Na konferencji przedstawiono też projekt 19 organizacji pozarządowych pod nazwą niezaglosuje.pl. Członek zarządu FOR Marek Tatała wyjaśnił, że chodzi o to, by posłowie czuli się odpowiedzialni głosując w sprawie OFE. Każdy może za pośrednictwem tej strony wysłać maila do posłów i poinformować, że sprzeciwia się zmianom - zaznaczył Marek Tatała.
Rządowy projekt przewiduje możliwość wyboru pomiędzy OFE i ZUS-em, przekazanie 51,5 procent aktywów OFE , w tym obligacji do sektora publicznego i ich umorzenie. Przewiduje też między innymi stopniowe przekazywanie oszczędności z OFE do ZUS w ciągu 10 lat przed przejściem na emeryturę. A jutro w Sejmie pierwsze czytanie projektu. Rząd planuje, że zmiany wejdą w życie już 1 lutego przyszłego roku.
Komentarze(30)
Pokaż:
Jak słucham takich bredni, to aż mnie śmieszy.
Na podstawie jakich wyliczeń "Panie "prof." Balcerowicz nie KŁAM" twierdzisz, że OFE przynoszą straty? Na podstawie twierdzeń ludzi, którzy są w stanie wpisać do przyszłorocznego budżetu dochód z mandatów na poziomie 1500% dochodu z poprzedniego roku? Na jakiej podstawie założono astronomicznie nierealny wzrost gospodarczy? Na jakiej podstawie utrzymano podwyższony VAT, mimo że miał być "tylko tymczasowo, na 2 lata"? OFE należy usprawnić, a nie nacjonalizować i przejeść znajdujące się w nim pieniądze.

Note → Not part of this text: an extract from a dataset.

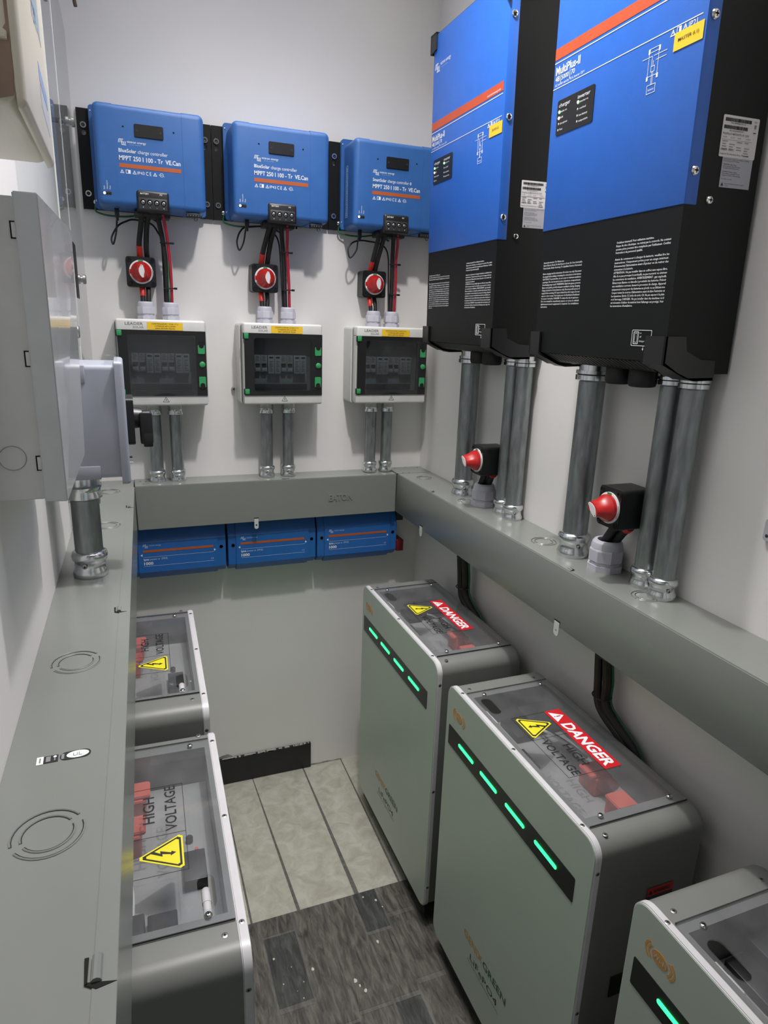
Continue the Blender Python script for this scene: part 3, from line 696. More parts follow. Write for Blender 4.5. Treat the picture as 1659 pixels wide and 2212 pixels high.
# ------------------------------------------------------------------ steel conduits
def conduit(x, y, z0, z1, r, label, group, top=True, bottom=True, nut=False):
    t = thing('steel_conduit', label, 'conduit', (x, y, z0), group=group)
    mb = MB(); mb.lathe([(r, .004), (r, z1 - z0 - .004)], (0, 0, 0), GALV, 'z', 32); mb.build('pipe', t)
    R = r * 1.16
    if bottom:
        mb = MB(); mb.lathe([(R * 1.08, 0), (R * 1.12, r * .22), (R * 1.05, r * .55), (R * .97, r * .7), (R * .97, r * 1.15), (R * 1.08, r * 1.3), (R * 1.14, r * 1.6), (R * 1.08, r * 1.85), (R * .98, r * 1.95), (r * 1.01, r * 2.0)], (0, 0, 0), FIT, 'z', 14)
        screw(mb, (-R * .3, -R * .98, r * 1.0), r * .18, 'y', STEEL); mb.build('bottom_connector', t, angle=50)
    if top:
        h = z1 - z0; mb = MB()
        if nut:
            mb.lathe([(R * .95, h), (R * .95, h - r * .5)], (0, 0, 0), FIT, 'z', 24); mb.lathe([(R * 1.12, h - r * .5), (R * 1.12, h - r * .75)], (0, 0, 0), FIT, 'z', 18)
            mb.lathe([(R * 1.02, h - r * .75), (R * 1.15, h - r * .85), (R * 1.15, h - r * 1.2), (r * 1.02, h - r * 1.35)], (0, 0, 0), FIT, 'z', 8)
        else:
            mb.lathe([(R * 1.0, h), (R * 1.02, h - r * .8), (R * 1.12, h - r * .95), (R * 1.05, h - r * 1.1), (R * 1.0, h - r * 1.3), (R * 1.12, h - r * 1.6), (R * 1.12, h - r * 1.8), (r * 1.02, h - r * 1.95)], (0, 0, 0), FIT, 'z', 14)
        mb.build('top_connector', t, angle=50)
    return t
cl = ['left galvanised conduit under the leftmost combiner box', 'right galvanised conduit under the leftmost combiner box', 'left galvanised conduit under the middle combiner box',
      'right galvanised conduit under the middle combiner box', 'left galvanised conduit under the combiner box nearest the corner', 'right galvanised conduit under the combiner box nearest the corner']
for x, l in zip((.0708, .1275, .3895, .4552, .7226, .7768), cl):
    conduit(x, -.040, 1.1003, 1.3262, .0172, l, 'slim conduits between combiner boxes and wireway')
for k, (x, y, r, l) in enumerate([(.877, -.3950, .0250, 'thick conduit under the farther inverter, standing by the corner'), (.890, -.5930, .0195, 'slimmer conduit under the farther inverter, left of the touching pair'), (.888, -.6440, .0195, 'slimmer conduit under the farther inverter, right of the touching pair'),
    (.870, -.9180, .0258, 'thick conduit under the nearer inverter, left of the battery switch'), (.890, -1.1080, .0195, 'slimmer conduit under the nearer inverter, left of the touching pair'), (.884, -1.1620, .0200, 'slimmer conduit under the nearer inverter, right of the touching pair')]):
    conduit(x, y, ZT, 1.4990, r, l, 'conduits between the inverters and the right wireway', nut=True)
conduit(-.0818, -.7640, ZT + .0005, 1.290, .0238, 'stout conduit between the rotary isolator and the left wireway', None)

# ------------------------------------------------------------------ cables on the back wall
def cable(pts, r, m, label, name='power_cable', cat='cable', group=None, tape=None, n=12):
    t = thing(name, label, cat, pts[-1], group=group)
    mb = MB(); mb.tube(pts, r, m, n); mb.build('sheath', t, True)
    if tape:
        for (a, tm) in tape:
            mb = MB(); mb.tube(a, r * 1.10, tm, n); mb.build('tape_wrap', t, True)
    return t
CG = 'power cables between controllers and combiner boxes'
names = ('leftmost', 'middle', 'corner side')
A = [  # plus, minus above the switch; plus, minus below; pv black, pv red
    dict(A=[(.0700, -.085, 1.815), (.0655, -.070, 1.785), (.0590, -.055, 1.745), (.0595, -.035, 1.7125)], B=[(.0860, -.085, 1.815), (.0800, -.068, 1.785), (.0765, -.052, 1.740), (.0775, -.034, 1.7125)],
         A2=[(.0600, -.034, 1.6365), (.0605, -.045, 1.620), (.0600, -.052, 1.594)], B2=[(.0760, -.034, 1.6365), (.0755, -.045, 1.620), (.0735, -.052, 1.594)],
         P=[(.1060, -.085, 1.815), (.1125, -.070, 1.785), (.1180, -.060, 1.7509), (.1225, -.055, 1.6965), (.1220, -.055, 1.638), (.1215, -.055, 1.594)],
         R=[(.1200, -.087, 1.815), (.1262, -.072, 1.780), (.1305, -.062, 1.7468), (.1342, -.058, 1.672), (.1335, -.057, 1.594)]),
    dict(A=[(.4005, -.085, 1.815), (.3930, -.070, 1.785), (.3835, -.056, 1.745), (.3820, -.035, 1.7135)], B=[(.4155, -.085, 1.815), (.4070, -.068, 1.785), (.4010, -.052, 1.745), (.3995, -.034, 1.7135)],
         A2=[(.3800, -.034, 1.6375), (.3795, -.045, 1.620), (.3800, -.052, 1.594)], B2=[(.3975, -.034, 1.6375), (.3965, -.045, 1.620), (.3935, -.052, 1.594)],
         P=[(.4300, -.085, 1.815), (.4340, -.070, 1.785), (.4400, -.058, 1.745), (.4440, -.053, 1.69), (.4460, -.054, 1.594)],
         R=[(.4460, -.087, 1.815), (.4490, -.072, 1.785), (.4510, -.060, 1.745), (.4560, -.056, 1.67), (.4575, -.056, 1.594)]),
    dict(A=[(.7190, -.085, 1.815), (.7165, -.068, 1.785), (.7110, -.054, 1.745), (.7095, -.035, 1.7140)], B=[(.7345, -.085, 1.815), (.7330, -.066, 1.785), (.7270, -.050, 1.745), (.7250, -.034, 1.7140)],
         A2=[(.7085, -.034, 1.6380), (.7080, -.045, 1.620), (.7110, -.052, 1.594)], B2=[(.7245, -.034, 1.6380), (.7240, -.045, 1.620), (.7225, -.052, 1.594)],
         P=[(.7610, -.085, 1.815), (.7670, -.070, 1.785), (.7715, -.056, 1.745), (.7740, -.052, 1.69), (.7720, -.054, 1.594)],
         R=[(.7735, -.087, 1.815), (.7800, -.072, 1.785), (.7825, -.058, 1.745), (.7850, -.055, 1.69), (.7830, -.056, 1.594)])]
where = ('leftmost charge controller', 'middle charge controller', 'charge controller nearest the corner')
sw = ('leftmost back wall switch', 'middle back wall switch', 'back wall switch nearest the corner')
for i, c in enumerate(A):
    def tp(P, n0):
        P = smoothpath(P, 6); return [tuple(p) for p in P[n0:]]
    a = smoothpath(c['A'], 6)
    cable(c['A'], .0068, BLKR, 'black cable with red tape from %s down to its switch' % where[i], group=CG, tape=[([tuple(p) for p in a[-6:]], REDT)])
    cable(c['B'], .0068, BLKR, 'plain black cable from %s down to its switch' % where[i], group=CG)
    a = smoothpath(c['A2'], 6)
    cable(c['A2'], .0066, BLKR, 'short black cable wrapped in red tape below the %s' % sw[i], group=CG, tape=[([tuple(p) for p in a[:9]], REDT)])
    cable(c['B2'], .0062, BLKR, 'short plain black cable below the %s' % sw[i], group=CG)
    cable(c['P'], .0062, BLKR, 'black solar cable bundle from %s straight to its gland' % where[i], group=CG)
    cable(c['R'], .0042, REDC, 'red solar cable from %s straight to its gland' % where[i], group=CG)
cable([(.1290, -.0605, 1.700), (.1275, -.0625, 1.66), (.1265, -.0625, 1.635), (.1270, -.0600, 1.594)], .0022, GRNC, 'thin green wire beside the red solar cable of the leftmost controller', 'earth_wire', 'wire')
cable([(.7105, -.0600, 1.6200), (.7125, -.0610, 1.6080), (.7130, -.0580, 1.5940)], .0012, WPRINT, 'thin white wire end above the left gland of the corner side combiner box', 'wire_end', 'wire')
ties = [((.1250, -.060, 1.7485), .0135, 'upper tie on the solar cables of the leftmost controller'), ((.1280, -.0585, 1.6350), .0130, 'lower tie on the solar cables of the leftmost controller'),
        ((.4450, -.060, 1.7455), .0130, 'upper tie on the solar cables of the middle controller'), ((.4510, -.0560, 1.6460), .0130, 'lower tie on the solar cables of the middle controller'),
        ((.7765, -.057, 1.7340), .0120, 'upper tie on the solar cables of the controller nearest the corner'), ((.7785, -.0555, 1.6480), .0115, 'lower tie on the solar cables of the controller nearest the corner')]
for c, r, l in ties:
    mb = MB(); P = [(c[0] + r * math.cos(a), c[1] + r * .75 * math.sin(a), c[2]) for a in [2 * PI * k / 20 for k in range(21)]]
    mb.tube(P, .0016, BLK, 8, 1); mb.box((c[0] + r - .001, c[1] - .008, c[2] - .0028), (c[0] + r + .0075, c[1] - .002, c[2] + .0028), BLK, .0008)
    o = mb.build('cable_tie'); tag(o, 'black cable tie, ' + l, 'cable tie', 'cable ties on the solar cables')
# data cable loops
LG = 'thin data cables looping under the charge controllers'
loops = [[(.0100, -.075, 1.812), (.0085, -.065, 1.794), (.0045, -.060, 1.764), (-.0040, -.056, 1.7375), (-.0070, -.052, 1.7534), (.0100, -.045, 1.7830), (.0315, -.036, 1.7970), (.0515, -.032, 1.8030), (.0915, -.035, 1.7960), (.1081, -.045, 1.7743), (.1150, -.050, 1.7550), (.1165, -.046, 1.70), (.1160, -.050, 1.60)],
         [(.3372, -.075, 1.812), (.3350, -.066, 1.7959), (.3300, -.058, 1.765), (.3185, -.056, 1.7440), (.3128, -.054, 1.7660), (.3230, -.050, 1.7930), (.3450, -.034, 1.8080), (.3950, -.030, 1.8120), (.4174, -.034, 1.7986), (.4310, -.044, 1.7707), (.4360, -.045, 1.70), (.4390, -.050, 1.60)],
         [(.6600, -.075, 1.810), (.6570, -.070, 1.7922), (.6540, -.066, 1.765), (.6365, -.062, 1.7440), (.6310, -.060, 1.7680), (.6450, -.055, 1.7860), (.6711, -.045, 1.7950), (.7000, -.036, 1.7960), (.7420, -.036, 1.7900), (.7600, -.045, 1.7640), (.7650, -.045, 1.70), (.7670, -.050, 1.60)]]
for i, P in enumerate(loops):
    t = thing('data_cable', 'thin black data cable looping out of the underside of the %s' % where[i], 'cable', P[0], group=LG)
    mb = MB(); mb.tube(P, .0023, BLKR, 8); mb.build('sheath', t, True)
    mb = MB(); x, y, z = P[0]; mb.box((x - .0055, y - .004, z - .012), (x + .0055, y + .004, z + .010), BLK, .0012); mb.box((x - .0035, y - .003, z - .020), (x + .0035, y + .003, z - .011), BLK, .001); mb.build('plug', t, True)
GG = 'green earth wires under the charge controllers'
for i, x in enumerate((-.040, .2840, .6150)):
    P = [(x, -.018, 1.833), (x - .001, -.016, 1.822), (x + .004, -.018, 1.8150), (x + .030, -.024, 1.8090), (x + .07, -.028, 1.8090), (x + .12, -.03, 1.815), (x + .15, -.04, 1.80)]
    t = thing('earth_wire', 'dark green earth wire curving along the bottom of the %s' % where[i], 'wire', P[0], group=GG)
    mb = MB(); mb.tube(P, .0024, GRNC, 8); mb.build('sheath', t, True)
    mb = MB(); mb.lathe([(.0055, 0), (.0055, -.002), (.0035, -.003), (.003, -.006), (.0001, -.0065)], (x + .001, -.0115, 1.8400), CHROME, 'y', 12); mb.build('earth_screw', t, True)
for (x, z, l) in ((.4922, 1.820, 'small dark screw hole in the back wall under the middle charge controller'), ):
    mb = MB(); mb.lathe([(.006, 0), (.005, -.001), (.0028, -.001), (.0028, .0), (.0001, .0)], (x, 0, z), WHITEWALL, 'y', 14); mb.lathe([(.003, -.0012), (.0001, -.0012)], (x, 0, z), VOID, 'y', 10)
    tag(mb.build('wall_plug'), l, 'wall plug')
mb = MB(); screw(mb, (.2985, 0, 1.3620), .0055, 'y', STEEL, -1, .012); tag(mb.build('wall_screw'), 'bent screw sticking out of the back wall left of the middle combiner box', 'screw')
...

I to właśnie próbuje powiedzieć Pan Balcerowicz!
Temu rządowi tak naprawdę zależy jedynie na jednej operacji finansowej : obcięciu 120 mld zł z obligacji, które w tej chwili posiadają OFE. Rząd zbije jawny deficyt budżetowy o 120 mld zł, ZUS zaksięguje, że kiedyś nam te pieniądze wypłaci. A rok po roku polski budżet generuje ok. 50-60 mld zł deficytu. Zatem za 2 lata poziom zadłużenia dojdzie do takiego poziomu, jaki mamy teraz (ok. 800 mld zł). Za 3 lata 800 + 50, bo bez reform budżet generować będzie 50 mld deficytu, itd. ... kula śnieżna zadłużenia będzie się powiększać, za 4 lata 900, za 6 będzie minimum 1000 mld zł. A pomyślcie o tym, że dotychczasowy dług jest oprocentowany. Zatem same odsetki od utrzymania długu to koszt ok. 4-5 % (czyli ... no policzcie sobie)
No to trzeba bronić OFE jak niepodległości nawet mówiąc bzdury o wywłaszczeniu.